Short task: Retype only what runs from the beginning of the data through the line with "the kitchen cabinets')"; please omit the pictures and keep every line exact.

Material provided:
* * * * * * *

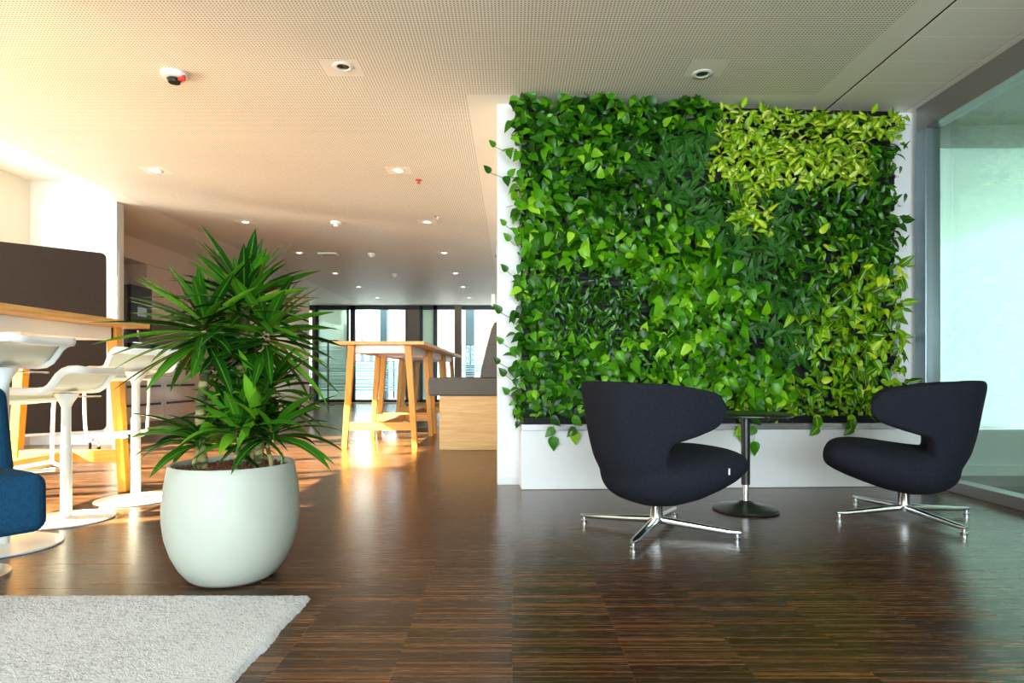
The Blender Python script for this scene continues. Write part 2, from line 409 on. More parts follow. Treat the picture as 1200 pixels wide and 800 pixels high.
# bay on the left with the windows
wl = MB()
wl.box(-5.42, -5.12, 6.22, 6.62, 0, CEIL+.22)
wl.box(-5.42, -5.12, -3.0, 1.45, 0, CEIL+.22)
wl.box(-5.42, -5.12, 1.45, 6.22, 2.46, CEIL+.22)
struct(wl.build('wall_left', M['tan']))
wb = MB(); wb.box(-5.42, -4.20, 6.62, 6.74, 0, CEIL+.22)
struct(wb.build('wall_bay', M['wall']), 'white wall closing the window bay')
ge = struct(box_o('trim_1', M['glass'], -4.20, -4.16, 6.60, 6.74, 0, CEIL))
fr = MB()
for y in (1.45, 2.62, 3.80, 4.98, 6.15):
    fr.box(-5.30, -5.20, y, y+.07, 0, 2.46)
for z in (0, .78, 2.40): fr.box(-5.29, -5.21, 1.45, 6.22, z, z+.06)
w1 = struct(fr.build('window_1', M['whitemetal']))
box_o('pane', M['glass'], -5.255, -5.247, 1.5, 6.2, .05, 2.42, w1)

# kitchen recess behind the bay wall
struct(box_o('wall_kitchen', M['brownwall'], -5.6, -5.42, 6.74, 16.5, 0, CEIL))
struct(box_o('trim_2', M['kitchen'], -5.42, -5.05, 6.76, 10.6, 2.28, CEIL-.002), 'cream soffit over the kitchen cabinets')

# right: glass partition wall
wr = MB()
wr.box(XR-.01, XR+.10, -3.0, 4.30, 0, .07)
wr.box(XR-.01, XR+.10, -3.0, 4.30, CEIL-.17, CEIL)
fr_o = wr.build('window_2', M['greymetal'], bevel=.004)
struct(fr_o, 'grey framed glass partition')
box_o('post', M['steelblue'], XR-.012, XR+.09, 4.20, 4.31, .07, CEIL-.17, fr_o, .004)
box_o('post', M['steelblue'], XR-.012, XR+.09, .2, .28, .07, CEIL-.17, fr_o, .004)
box_o('pane', M['glassgreen'], XR+.035, XR+.047, -2.9, 4.21, .06, CEIL-.16, fr_o)
# the room behind the partition
pw = MB(); pw.box(2.92, 7.0, 4.62, 4.72, 0, .34); pw.box(2.92, 7.0, 4.62, 4.72, 2.42, CEIL+.3); pw.box(2.92, 3.05, 4.62, 4.72, .34, 2.42)
pw.box(2.92, 7.0, 4.60, 4.625, 0, .075)
struct(pw.build('wall_next_room', M['wall_gloss']), 'white parapet wall behind the glass')
wn_ = MB()
for x in (3.05, 4.35, 5.65): wn_.box(x, x+.05, 4.63, 4.70, .34, 2.42)
wn_o = struct(wn_.build('window_3', M['whitemetal']))
box_o('pane', M['glass'], 3.05, 7.0, 4.66, 4.668, .34, 2.42, wn_o)
bl = box_o('roller_blind', M['blind'], 3.07, 6.95, 4.60, 4.603, .345, 2.418)
tag(bl, 'sheer pale green roller blind drawn behind the glass partition', 'blind')
struct(box_o('wall_right', M['wall'], 7.0, 7.15, -3.1, 4.8, 0, CEIL+.3))
struct(MB().box(2.9, 7.0, -3.0, 4.62, CEIL+.02, CEIL+.1).build('ceiling_next_room', M['wall']))

# back of the room behind the viewer: wall with tall windows
bw = MB()
bw.box(-5.42, -4.0, -3.15, -3.0, 0, CEIL+.3); bw.box(-.8, -.5, -3.15, -3.0, 0, CEIL+.3); bw.box(2.78, 7.0, -3.15, -3.0, 0, CEIL+.3)
bw.box(-4.0, 2.78, -3.15, -3.0, 2.50, CEIL+.3)
struct(bw.build('wall_back', M['wall']))
f4 = MB()
for x0, x1 in ((-4.0, -.8), (-.5, 2.78)):
    for x in (x0, (x0+x1)/2-.03, x1-.06): f4.box(x, x+.06, -3.12, -3.05, 0, 2.5)
    f4.box(x0, x1, -3.12, -3.05, 0, .06); f4.box(x0, x1, -3.12, -3.05, 2.44, 2.5)
w4 = struct(f4.build('window_4', M['darkmetal']))
box_o('pane', M['glass'], -4.0, -.8, -3.09, -3.082, 0, 2.5, w4)
box_o('pane', M['glass'], -.5, 2.78, -3.09, -3.082, 0, 2.5, w4)

# the core block that carries the living wall
O = Vector((-.10, 4.22, 0)); ANG = math.atan(.05)
CM = Matrix.Translation(O) @ Matrix.Rotation(ANG, 4, 'Z')     # local: x along wall, -y towards viewer
core = MB(); core.box(0, 2.97, 0, .12, 0, CEIL, CM)
core.box(0.02, .12, .11, 12.2, 0, CEIL, Matrix.Translation(O))
struct(core.build('wall_front', M['wall_gloss'], bevel=.002), 'white wall behind the living wall')
# thin frame of the panel on the pilaster
tr = MB(); tr.box(.0, .15, -.012, 0, 0.05, CEIL-.03, CM)
struct(tr.build('trim_3', M['wall_gloss'], bevel=.002))
sw = MB(); sw.box(-.012, 0, .03, .11, 1.56, 1.66, CM)
tag(sw.build('wall_switch', M['greymetal'], bevel=.003), 'small grey switch on the side edge of the white pillar', 'switch')
sg = MB(); sg.box(-.03, 0, .6, .68, 1.28, 1.37, CM)
tag(sg.build('wall_sensor', M['whitemetal'], bevel=.004), 'small white box below the switch on the pillar edge', 'sensor')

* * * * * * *

Output for this task:
The Blender Python script for this scene continues. Write part 2, from line 409 on. More parts follow. Treat the picture as 1200 pixels wide and 800 pixels high.
# bay on the left with the windows
wl = MB()
wl.box(-5.42, -5.12, 6.22, 6.62, 0, CEIL+.22)
wl.box(-5.42, -5.12, -3.0, 1.45, 0, CEIL+.22)
wl.box(-5.42, -5.12, 1.45, 6.22, 2.46, CEIL+.22)
struct(wl.build('wall_left', M['tan']))
wb = MB(); wb.box(-5.42, -4.20, 6.62, 6.74, 0, CEIL+.22)
struct(wb.build('wall_bay', M['wall']), 'white wall closing the window bay')
ge = struct(box_o('trim_1', M['glass'], -4.20, -4.16, 6.60, 6.74, 0, CEIL))
fr = MB()
for y in (1.45, 2.62, 3.80, 4.98, 6.15):
    fr.box(-5.30, -5.20, y, y+.07, 0, 2.46)
for z in (0, .78, 2.40): fr.box(-5.29, -5.21, 1.45, 6.22, z, z+.06)
w1 = struct(fr.build('window_1', M['whitemetal']))
box_o('pane', M['glass'], -5.255, -5.247, 1.5, 6.2, .05, 2.42, w1)

# kitchen recess behind the bay wall
struct(box_o('wall_kitchen', M['brownwall'], -5.6, -5.42, 6.74, 16.5, 0, CEIL))
struct(box_o('trim_2', M['kitchen'], -5.42, -5.05, 6.76, 10.6, 2.28, CEIL-.002), 'cream soffit over the kitchen cabinets')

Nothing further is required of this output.